Some people's moods are definitely effected by the amount of sunlight, or lack thereof, they receive each day. Unfortunately, I am one of those people, and today is the last day of summer. Yes, I realize we have had a record year of over 90 degree temperature days in our city. We can definitely use the rain and cooler weather, but please permit me to whine a bit, okay?
I know autumn will be beautiful, and I'll love it. But it's raining, and I can't envision it yet! I will feel better when I pull all of the fall decorations down from the attic. We have not even reached the first day of autumn, and I am already dreading winter and dreaming of spring. How's that for wishing your life away?

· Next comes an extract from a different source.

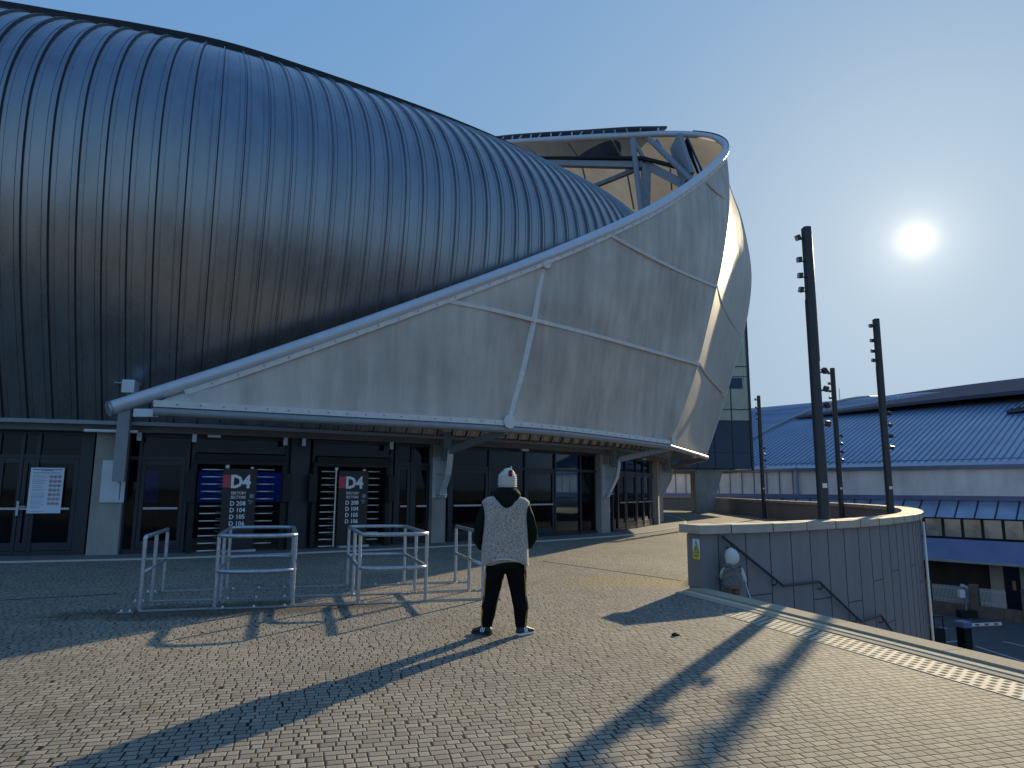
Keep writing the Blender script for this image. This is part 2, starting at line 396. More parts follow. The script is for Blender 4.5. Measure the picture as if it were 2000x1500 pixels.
def text_mesh(txt, size, loc, R3, material, parent, name='lettering', bold=.0, depth=.004, xs=1., align='LEFT'):
    c = bpy.data.curves.new('t', 'FONT'); c.body = txt; c.size = size; c.extrude = depth; c.offset = bold; c.align_x = align; c.resolution_u = 2
    o = bpy.data.objects.new('t', c); COL.objects.link(o)
    dg = bpy.context.evaluated_depsgraph_get(); me = bpy.data.meshes.new_from_object(o.evaluated_get(dg))
    bpy.data.objects.remove(o); me.materials.clear(); me.materials.append(M[material]); me.name = name
    me.transform(Matrix.Diagonal((xs, 1, 1, 1))); me.transform(R3.to_4x4()); me.transform(Matrix.Translation(loc))
    ob = bpy.data.objects.new(name, me); COL.objects.link(ob); ob.parent = parent; return ob

# ---------------------------------------------------------------- plan curve of the stadium front
GK = [(-40, 13), (-28, 13), (-16, 14.9), (-11.8, 15.9), (-9.9, 16.43), (-8, 17.1), (-5.87, 18.29), (-2.2, 20.7), (.8, 23.1), (3.4, 25.7), (5.0, 28.2), (6.4, 31), (7.4, 33.95), (8.3, 38), (8.8, 42), (8.9, 48), (8, 56), (5, 64)]
G = resample(cat3([(x, y, 0) for x, y in GK], 14), 520)
GT = [(G[min(i + 2, len(G) - 1)] - G[max(i - 2, 0)]).normalized() for i in range(len(G))]
GN = [Vector((t.y, -t.x, 0)) for t in GT]
def fac(px, off=0., y=1000):
    """point of the front at a given offset seen in direction px"""
    d = ray(px, y); pr = None
    for i in range(len(G)):
        p = G[i] + GN[i] * off; c = p.x * d.y - p.y * d.x
        if pr is not None and pr[0] < 0 <= c:
            return pr[1].lerp(p, -pr[0] / (c - pr[0])), GN[i], GT[i]
        pr = (c, p)
    i = min(range(len(G)), key=lambda k: abs((G[k].x + GN[k].x * off) * d.y - (G[k].y + GN[k].y * off) * d.x)); return G[i] + GN[i] * off, GN[i], GT[i]

# ================================================================ SETTING
# lower ground to the horizon
ZL = -6.6
o = MB().add([(-3000, -3000, ZL - .3), (3000, -3000, ZL - .3), (3000, 3000, ZL - .3), (-3000, 3000, ZL - .3)], [(0, 1, 2, 3)]).build('ground', 'ground'); tag(o, kind='structure')
o = MB().box((30, 40, ZL - .1), (150, 190, .2)).build('road', 'asphalt'); tag(o, kind='structure')
E0 = Vector((3.15, 11.5, 0)); ED = Vector((.322, -.947, 0)).normalized(); EN = Vector((.947, .322, 0)).normalized()  # terrace edge, outward normal
def edge(s, w=0., z=0.): p = E0 + ED * s - EN * w; return Vector((p.x, p.y, z))
# outer face line of the curved parapet
PWK = [(3.12, 11.42), (4.3, 12.0), (5.7, 12.95), (7.05, 14.0), (8.5, 15.45), (9.9, 17.1), (11.1, 18.85), (12.35, 21.0), (13.6, 23.5), (14.75, 26.7), (15.45, 31), (15.55, 36), (15.6, 42), (15.9, 48), (16.2, 54), (15, 60), (10, 64), (3, 66)]
PW = resample(cat3([(x, y, 0) for x, y in PWK], 12), 200)
PT_ = [(PW[min(i + 1, 199)] - PW[max(i - 1, 0)]).normalized() for i in range(200)]
PN = [Vector((t.y, -t.x, 0)) for t in PT_]
def slab(name, poly, z, th, m):
    bm = bmesh.new(); f = bm.faces.new([bm.verts.new((p.x, p.y, z)) for p in poly])
    r = bmesh.ops.extrude_face_region(bm, geom=[f]); bmesh.ops.translate(bm, vec=(0, 0, -th), verts=[v for v in r['geom'] if isinstance(v, bmesh.types.BMVert)])
    bmesh.ops.triangulate(bm, faces=[f for f in bm.faces if len(f.verts) > 4]); bmesh.ops.recalc_face_normals(bm, faces=bm.faces)
    me = bpy.data.meshes.new(name); bm.to_mesh(me); bm.free()
    me.materials.append(M[m]); ob = bpy.data.objects.new(name, me); COL.objects.link(ob); return ob
poly = [p - n * .12 for p, n in zip(PW, PN)] + [Vector((-80, 70, 0)), Vector((-80, -90, 0)), Vector((40, -90, 0)), edge(60, .01), edge(30, .01), edge(.1, .01)]
tag(slab('plaza', poly, 0, 7, 'setts'), kind='structure')

# strips along the edge, each a few mm proud of the one below
def strip(name, s0, s1, w0, w1, z, m, n=24, gap=0):
    mb = MB(); 
    for i in range(n):
        a = s0 + (s1 - s0) * i / n; b = s0 + (s1 - s0) * (i + 1) / n - gap
        p = [edge(a, w0), edge(b, w0), edge(b, w1), edge(a, w1)]
        mb.add([(q.x, q.y, -.1) for q in p] + [(q.x, q.y, z) for q in p], [(4, 5, 6, 7), (0, 4, 7, 3), (1, 2, 6, 5), (0, 1, 5, 4), (3, 7, 6, 2)])
    return tag(mb.build(name, m), kind='structure')
strip('kerb_strip', .02, 30, 0, .30, .045, 'band', 20, .012)
strip('slot_drain', .05, 30, .302, .325, .004, 'joint', 1)
strip('pale_kerb', .05, 30, .327, .44, .022, 'bright', 30, .006)
strip('grey_kerb', .05, 30, .442, .56, .012, 'band', 30, .006)
strip('tactile_base', 1.9, 30, .60, 1.06, .006, 'studs', 28, .003)
mb = MB()
for r in range(5):
    w = .65 + r * .09
    for i in range(250):
        s_ = 1.95 + i * .108 + (.054 if r % 2 else 0) + random.uniform(-.004, .004); p = edge(s_, w)
        mb.box((p.x, p.y, .0065), (.052, .046, .003), (0, 0, math.atan2(ED.y, ED.x)))
tag(mb.build('tactile_recesses', 'joint'), kind='structure')

# plinth strip and pale kerb in front of the facade
def ribbon(mb, idx, o0, o1, z0, z1):
    A = [G[i] + GN[i] * o0 for i in idx]; B = [G[i] + GN[i] * o1 for i in idx]; n = len(idx)
    vs = [(p.x, p.y, z1) for p in A] + [(p.x, p.y, z1) for p in B] + [(p.x, p.y, z0) for p in A] + [(p.x, p.y, z0) for p in B]
    fs = []
    for i in range(n - 1): fs += [(i, i + 1, n + i + 1, n + i), (n + i, n + i + 1, 3 * n + i + 1, 3 * n + i), (2 * n + i, 2 * n + i + 1, i + 1, i)]
    return mb.add(vs, fs)
tag(ribbon(MB(), range(60, 500, 3), -.6, 1.05, -.05, .03).build('pavement_strip', 'plinth'), kind='structure')
tag(ribbon(MB(), range(60, 500, 3), 1.052, 1.13, -.05, .035).build('pale_kerb_line', 'kerb'), kind='structure')
o = MB()
for k, (x0, y0, x1, y1) in enumerate([(1060, 1096, 1330, 1134), (0, 1173, 230, 1160)]):   # narrow drain slots in the setts
    a, b = atZ(x0, y0), atZ(x1, y1); o.wall(a, b, -.01, .005, .03)
tag(o.build('drain_slot', 'joint'), kind='structure')

# ================================================================ STADIUM
st = thing('stadium', 'large stadium with dark ribbed metal shell and pale grey membrane nose over glass doors', 'stadium')
OM, ZM, SB, ZT = 2.15, 9.66, 7.2, 15.7
def prof(n):
    out = []
    for k in range(n):
        t = k / (n - 1)
        if t < .45:
            a = t / .45; z = 3.15 + (ZM - 3.15) * a; q = .35 + (OM - .35) * math.sin(a * PI / 2)
        else:
            a = (t - .45) / .55 * PI / 2; q = OM - (OM + SB) * (1 - math.cos(a)); z = ZM + (ZT - ZM) * math.sin(a)
        out.append((q, z))
    return out
PR = prof(44)[:34]; NPR = 34
PNn = []
for i in range(NPR):
    a, b = PR[max(i - 1, 0)], PR[min(i + 1, NPR - 1)]; dx, dz = b[0] - a[0], b[1] - a[1]; L = math.hypot(dx, dz); PNn.append((dz / L, -dx / L))
# arc-length samples for panel seams
Lc = [0]
for a, b in zip(G, G[1:]): Lc.append(Lc[-1] + (b - a).length)
def gat(s):
    import bisect
    i = min(max(bisect.bisect_right(Lc, s) - 1, 0), len(G) - 2); t = (s - Lc[i]) / (Lc[i + 1] - Lc[i])
    return G[i].lerp(G[i + 1], t), GN[i].lerp(GN[i + 1], t).normalized()
PWD = .50; sec = [(0, 0), (.008, .06), (.026, .06), (.034, 0), (.052, 0), (.125, 0), (.131, .014), (.143, .014), (.150, 0), (.27, 0), (.384, 0), (.390, .014), (.402, .014), (.409, 0)]
cols = []
s = 8.0
while s < Lc[-1] - 6:
    for ds, hh in sec:
        p, n = gat(s + ds); cols.append((p, n, hh))
    s += PWD
vs = []
for p, n, hh in cols:
    for (q, z), (nx, nz) in zip(PR, PNn):
        w = p + n * (q + nx * hh); vs.append((w.x, w.y, z + nz * hh))
nr = NPR; fs = [(i * nr + j, i * nr + j + 1, (i + 1) * nr + j + 1, (i + 1) * nr + j) for i in range(len(cols) - 1) for j in range(nr - 1)]
o = MB().add(vs, fs)
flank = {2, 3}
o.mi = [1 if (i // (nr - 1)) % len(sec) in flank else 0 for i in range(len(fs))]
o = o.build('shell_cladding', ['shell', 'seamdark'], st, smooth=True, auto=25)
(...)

An old friend once told me she considered February suicide month. She didn't mean it literally, but I understand her reasoning. February is our worst winter month...cold, dreary, depressing, and usually there isn't any snow to make it worth enduring. Thankfully in the South, when we get past February it is smooth sailing.
Now March, March is a beautiful month. It's like an adrenalin shot to the senses. The sun rises earlier and sets later. Along with the longer days, the temperatures warm up enough to shed the coats, sweatshirts, and sweaters of winter. Bradford pears, tulips, daffodils, and forsythia blossoms herald spring, soon followed by snow white dogwood and purple redbud blooms. All of nature comes alive as God dips His paintbrush into the vivid hues of yellow, pink, lavender, green, and white.
But until then, I need chocolate. Chocolate is usually my drug of choice for curing a bad mood. After scouring the cupboards, there's not one chocolate cookie, Debbie Cake, or Hershey's Kiss in the house. There are two boxes of brownies, but only one egg. What will happen if I use only one egg? Flat brownies? I could live with that. Okay, not a good idea. Maybe I could make a third of a batch. I know, brownie drop cookies! Excellent idea.
Okay, I think I'll flip on every light in the house, and turn on some happy music (really loud). I'll pull the fall decorations box from the attic, and bake some one egg, brownie cookies. Afterwards, I'll eat brownie cookies, check the extended weather forecast, take a nap, and dream of spring. Sounds like a plan.